Wherever the word "scene" shows up in a line, please copy that line.

>> begin Given data

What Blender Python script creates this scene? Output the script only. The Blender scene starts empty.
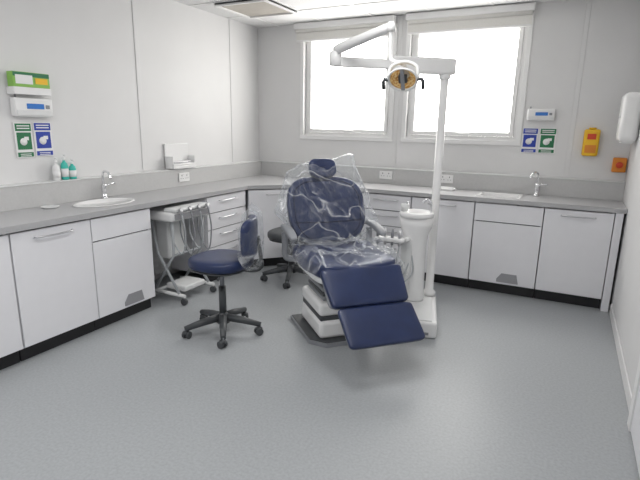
import bpy, bmesh, math, random
from mathutils import Vector, Matrix, noise
random.seed(4)
W,H,D=3.98,2.638,6.3
# ---------------- camera ----------------
yaw,pit,rol,f=.4700,.2339,.0178,481.07
Fv=Vector((-math.sin(yaw)*math.cos(pit),math.cos(yaw)*math.cos(pit),-math.sin(pit)))
R0=Vector((math.cos(yaw),math.sin(yaw),0)); U0=R0.cross(Fv)
Rv=R0*math.cos(rol)+U0*math.sin(rol); Uv=-R0*math.sin(rol)+U0*math.cos(rol)
cd=bpy.data.cameras.new("camera"); cam=bpy.data.objects.new("camera",cd); bpy.context.collection.objects.link(cam)
M=Matrix.Identity(4)
for i,c in enumerate((3.5073,-5.1607,1.5164)):
    M[i][0]=Rv[i];M[i][1]=Uv[i];M[i][2]=-Fv[i];M[i][3]=c
cam.matrix_world=M; cd.sensor_width=36; cd.lens=36*f/640; cd.clip_start=.02
bpy.context.scene.camera=cam
# ---------------- materials ----------------
def mat(name,col,rough=.5,metal=0,var=.04,scale=12,bump=0,spec=.5,coat=0,emit=0):
    m=bpy.data.materials.new(name);m.use_nodes=True;nt=m.node_tree;b=nt.nodes["Principled BSDF"]
    tc=nt.nodes.new("ShaderNodeTexCoord");n=nt.nodes.new("ShaderNodeTexNoise");n.inputs["Scale"].default_value=scale;n.inputs["Detail"].default_value=4
    nt.links.new(tc.outputs["Object"],n.inputs["Vector"])
    r=nt.nodes.new("ShaderNodeValToRGB");r.color_ramp.elements[0].position=.3;r.color_ramp.elements[1].position=.7
    r.color_ramp.elements[0].color=[c*(1-var) for c in col]+[1];r.color_ramp.elements[1].color=[min(1,c*(1+var)) for c in col]+[1]
    nt.links.new(n.outputs[0],r.inputs[0]);nt.links.new(r.outputs[0],b.inputs["Base Color"])
    b.inputs["Roughness"].default_value=rough;b.inputs["Metallic"].default_value=metal;b.inputs["Specular IOR Level"].default_value=spec
    b.inputs["Coat Weight"].default_value=coat
    if bump:
        bp=nt.nodes.new("ShaderNodeBump");bp.inputs["Strength"].default_value=bump;bp.inputs["Distance"].default_value=.01
        nt.links.new(n.outputs[0],bp.inputs["Height"]);nt.links.new(bp.outputs[0],b.inputs["Normal"])
    if emit:
        b.inputs["Emission Color"].default_value=(1,1,1,1);b.inputs["Emission Strength"].default_value=emit
    return m
WALL=mat("wall_paint",(.73,.728,.73),.55,var=.015,scale=3)
CEIL=mat("ceiling_tile",(.76,.76,.76),.9,var=.03,scale=60)
FLOOR=mat("vinyl_floor",(.365,.382,.397),.40,var=.09,scale=70,bump=.03)
CAB=mat("cabinet_laminate",(.80,.80,.83),.35,var=.01)
TOP=mat("worktop_grey",(.43,.43,.44),.4,var=.06,scale=120)
SPL=mat("upstand_grey",(.54,.54,.54),.45,var=.03,scale=60)
BLK=mat("plinth_black",(.012,.012,.014),.4)
SHD=mat("recess_dark",(.12,.12,.13),.7)
STEEL=mat("brushed_steel",(.62,.62,.64),.28,1)
CHROME=mat("chrome",(.8,.8,.82),.1,1)
PVC=mat("upvc_white",(.82,.82,.82),.35,var=.01)
WHT=mat("white_enamel",(.84,.84,.84),.25,var=.01)
OFF=mat("offwhite_plastic",(.72,.73,.73),.4,var=.02)
NAVY=mat("navy_vinyl",(.011,.023,.082),.38,var=.15,scale=8,coat=.1)
NAVD=mat("navy_piping",(.006,.012,.05),.4)
GRY=mat("grey_plastic",(.26,.27,.29),.45)
DGR=mat("dark_grey_plastic",(.06,.065,.07),.45)
SILV=mat("stool_metal",(.22,.23,.25),.35,.6)
FAB=mat("blind_fabric",(.74,.73,.70),.9,var=.03,scale=80)
GREEN=mat("print_green",(.02,.17,.07),.5);BLUE=mat("print_blue",(.02,.05,.36),.5);LIME=mat("print_lime",(.25,.5,.1),.5)
YEL=mat("yellow_plastic",(.85,.50,.02),.4);RED=mat("red_plastic",(.65,.06,.02),.4);ORG=mat("orange_plastic",(.75,.26,.03),.4)
TEAL=mat("teal_soap",(.05,.5,.42),.3);LCD=mat("lcd_blue",(.05,.2,.6),.2)
GREYP=mat("protector_plate",(.36,.36,.38),.4,.3)
RUB=mat("rubber_hose",(.42,.44,.46),.5)
LOUV=mat("louvre_diffuser",(.45,.42,.38),.6)
FILLON=mat("light_diffuser",(.9,.9,.9),.5,emit=1.5)
def amber():
    m=bpy.data.materials.new("dichroic_reflector");m.use_nodes=True;nt=m.node_tree;nt.nodes.clear()
    o=nt.nodes.new("ShaderNodeOutputMaterial");mx=nt.nodes.new("ShaderNodeMixShader");m2=nt.nodes.new("ShaderNodeMixShader")
    tl=nt.nodes.new("ShaderNodeBsdfTranslucent");df=nt.nodes.new("ShaderNodeBsdfDiffuse");g=nt.nodes.new("ShaderNodeBsdfGlossy");g.inputs["Roughness"].default_value=.12;g.inputs[0].default_value=(1,.85,.6,1)
    n=nt.nodes.new("ShaderNodeTexNoise");n.inputs["Scale"].default_value=16;r=nt.nodes.new("ShaderNodeValToRGB");r.color_ramp.elements[0].position=.38;r.color_ramp.elements[0].color=(.40,.17,.03,1);r.color_ramp.elements[1].position=.62;r.color_ramp.elements[1].color=(.75,.60,.32,1)
    nt.links.new(n.outputs[0],r.inputs[0]);nt.links.new(r.outputs[0],tl.inputs[0]);nt.links.new(r.outputs[0],df.inputs[0])
    m2.inputs[0].default_value=.5;nt.links.new(tl.outputs[0],m2.inputs[1]);nt.links.new(df.outputs[0],m2.inputs[2])
    mx.inputs[0].default_value=.35;nt.links.new(m2.outputs[0],mx.inputs[1]);nt.links.new(g.outputs[0],mx.inputs[2]);nt.links.new(mx.outputs[0],o.inputs[0]);return m
AMB=amber()
def film(name,lo,hi,glint):
    m=bpy.data.materials.new(name);m.use_nodes=True;nt=m.node_tree;nt.nodes.clear()
    o=nt.nodes.new("ShaderNodeOutputMaterial");mx=nt.nodes.new("ShaderNodeMixShader");tr=nt.nodes.new("ShaderNodeBsdfTransparent");tr.inputs[0].default_value=(.97,.98,.99,1)
    pb=nt.nodes.new("ShaderNodeBsdfPrincipled");pb.inputs["Base Color"].default_value=(.86,.88,.90,1);pb.inputs["Roughness"].default_value=.16;pb.inputs["Specular IOR Level"].default_value=1
    tc=nt.nodes.new("ShaderNodeTexCoord");n=nt.nodes.new("ShaderNodeTexNoise");n.inputs["Scale"].default_value=4.5;n.inputs["Detail"].default_value=2.5;n.inputs["Distortion"].default_value=.9
    mp=nt.nodes.new("ShaderNodeMapping");mp.inputs["Scale"].default_value=(1,1,.6);nt.links.new(tc.outputs["Object"],mp.inputs[0]);nt.links.new(mp.outputs[0],n.inputs["Vector"])
    bp=nt.nodes.new("ShaderNodeBump");bp.inputs["Strength"].default_value=.9;bp.inputs["Distance"].default_value=.07
    nt.links.new(n.outputs[0],bp.inputs["Height"]);nt.links.new(bp.outputs[0],pb.inputs["Normal"])
    lw=nt.nodes.new("ShaderNodeLayerWeight");lw.inputs[0].default_value=.32;nt.links.new(bp.outputs[0],lw.inputs["Normal"])
    mr=nt.nodes.new("ShaderNodeMapRange");mr.inputs["From Min"].default_value=.05;mr.inputs["From Max"].default_value=1;mr.inputs["To Min"].default_value=lo;mr.inputs["To Max"].default_value=hi
    nt.links.new(lw.outputs["Facing"],mr.inputs["Value"])
    n2=nt.nodes.new("ShaderNodeTexNoise");n2.inputs["Scale"].default_value=3.2;n2.inputs["Detail"].default_value=1.5;n2.inputs["Distortion"].default_value=.6;nt.links.new(tc.outputs["Object"],n2.inputs["Vector"])
    r=nt.nodes.new("ShaderNodeValToRGB");e=r.color_ramp.elements;e[0].position=.482;e[0].color=(0,0,0,1);e[1].position=.518;e[1].color=(0,0,0,1);k=e.new(.5);k.color=(glint,glint,glint,1)  # thin noise bands painted into the film's opacity as streak highlights
    nt.links.new(n2.outputs[0],r.inputs[0])
    ad=nt.nodes.new("ShaderNodeMath");ad.operation='ADD';ad.use_clamp=True;nt.links.new(mr.outputs[0],ad.inputs[0]);nt.links.new(r.outputs[0],ad.inputs[1])
    nt.links.new(ad.outputs[0],mx.inputs[0])
    nt.links.new(tr.outputs[0],mx.inputs[1]);nt.links.new(pb.outputs[0],mx.inputs[2]);nt.links.new(mx.outputs[0],o.inputs[0])
    return m
FILM=film("clear_plastic_film",.04,.62,.32)
FILM2=film("clear_plastic_sheet",.04,.36,.3)
def glass():
    m=bpy.data.materials.new("window_glass");m.use_nodes=True;nt=m.node_tree;nt.nodes.clear()
    o=nt.nodes.new("ShaderNodeOutputMaterial");mx=nt.nodes.new("ShaderNodeMixShader");tr=nt.nodes.new("ShaderNodeBsdfTransparent");g=nt.nodes.new("ShaderNodeBsdfGlossy");g.inputs["Roughness"].default_value=.02
    mx.inputs[0].default_value=.05
    nt.links.new(tr.outputs[0],mx.inputs[1]);nt.links.new(g.outputs[0],mx.inputs[2]);nt.links.new(mx.outputs[0],o.inputs[0]);return m
GLASS=glass()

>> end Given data

# The reply
What Blender Python script creates this scene? Output the script only. The Blender scene starts empty.
bpy.context.scene.camera=cam